Here is the full statement:

Stop whitewashing the criminal agribusiness empires, IMF, WB and WTO; it’s time for a people’s food system!

As the Sri Lankan government moves to bail out everyone but the people it’s supposed to serve from the catastrophic debt crisis, the people are suffering the devastating consequences of the austerity-driven fiscal policies of this carefully orchestrated attack. The most marginalised people and communities, such as small-scale food producers and the plantation community, have become sitting ducks.

Today, 5.3 million people in Sri Lanka are food insecure. This proves that what the government has been doing to feed its people for more than 70 years has failed. The government’s attempt to ensure food security has failed. What the government has done to secure the livelihoods of farmers has failed. What governments have done to alleviate rural poverty has failed. The laws, bills, policies, international treaties and free trade agreements (FTAs) that have been put in place to ensure food security have left the people hanging out to dry, while a very few businessmen and their political friends have been riding the gravy train for years. At a time when more than a million people are starving in Sri Lanka, the immense wealth created by these oligarchs and the empires they have built through this injustice should be considered a crime against humanity.

Today, on 16 October, the day of struggle for food sovereignty for our peoples, we, the Movement for Land and Agrarian Reform (MONLAR), once again stand with the small food producers and the plantation community. We stand with the small farmers who feed us every day while fighting the debt and climate crises, while being evicted from their land, denied access to their water and their seeds. We stand with the plantation workers who keep our economy going, even as they are robbed of their basic human rights. And we stand with everyone who has been wronged by systemic injustice. We stand with everyone who has been a victim of this premeditated crime!

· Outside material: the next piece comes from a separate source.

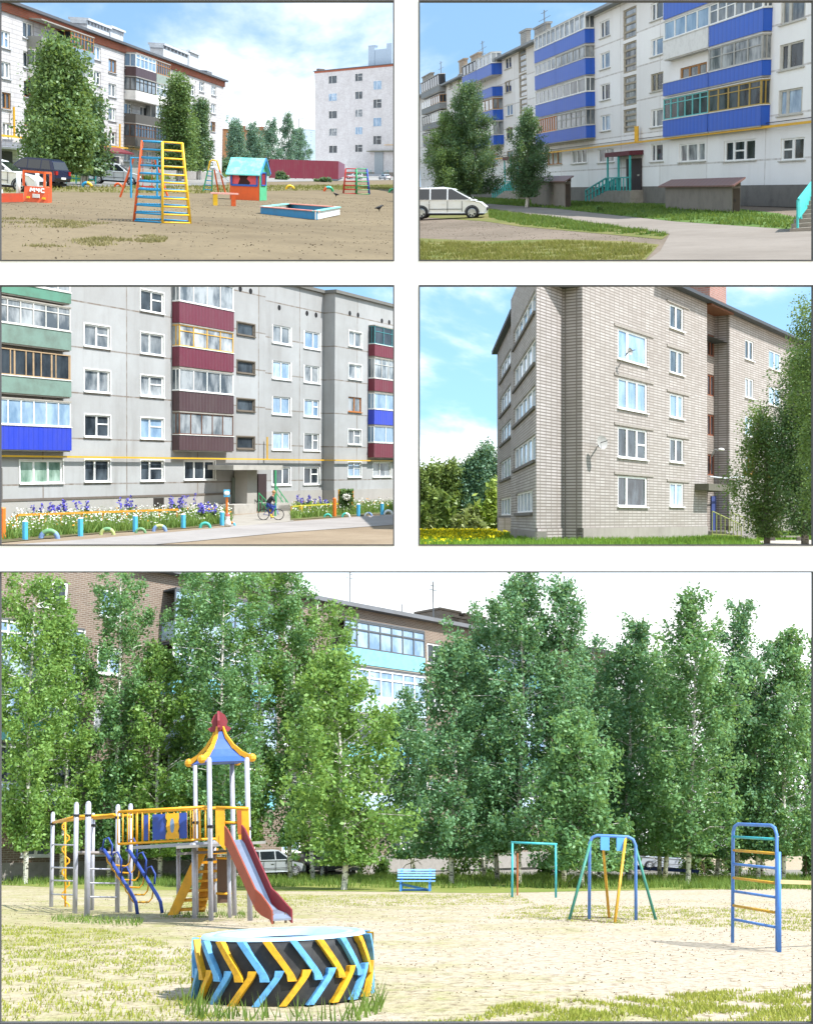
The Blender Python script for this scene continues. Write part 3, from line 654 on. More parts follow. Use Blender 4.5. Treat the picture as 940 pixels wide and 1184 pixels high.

It seems that both the World Food Forum and the Food and Agriculture Organisation, the institutions that promise to end world hunger, are blind to the fact that hundreds of millions of people around the world are starving. The benefactors funding these failed efforts, such as the IMF, the World Bank and private banks, have only turned the crisis into their cash cow, and now they are looking at more than 50 countries crippled by foreign debt, including Sri Lanka.

While denouncing the IMF and World Bank funded market driven food system in Sri Lanka, we call for a people’s food system from food production to food market and responsible consumption through agroecology, ensuring food sovereignty where small scale food producers have their right to land, water and seeds. We urge the government to adopt the United Nations Declaration on the Rights of Peasants and Other People Working in Rural Areas – UNDROP, which is useful to strengthen the promotion and protection of the rights of food producers in Sri Lanka.

We call on all small-scale food producers in Sri Lanka to stand with us by joining the agroecology movement. Let’s not be fooled into believing that this unsustainable and unjust food system will put food in our stomachs. Let’s join the global struggle to end world hunger and secure our rights!

Faced with global crises, we build food sovereignty to ensure a future for humanity!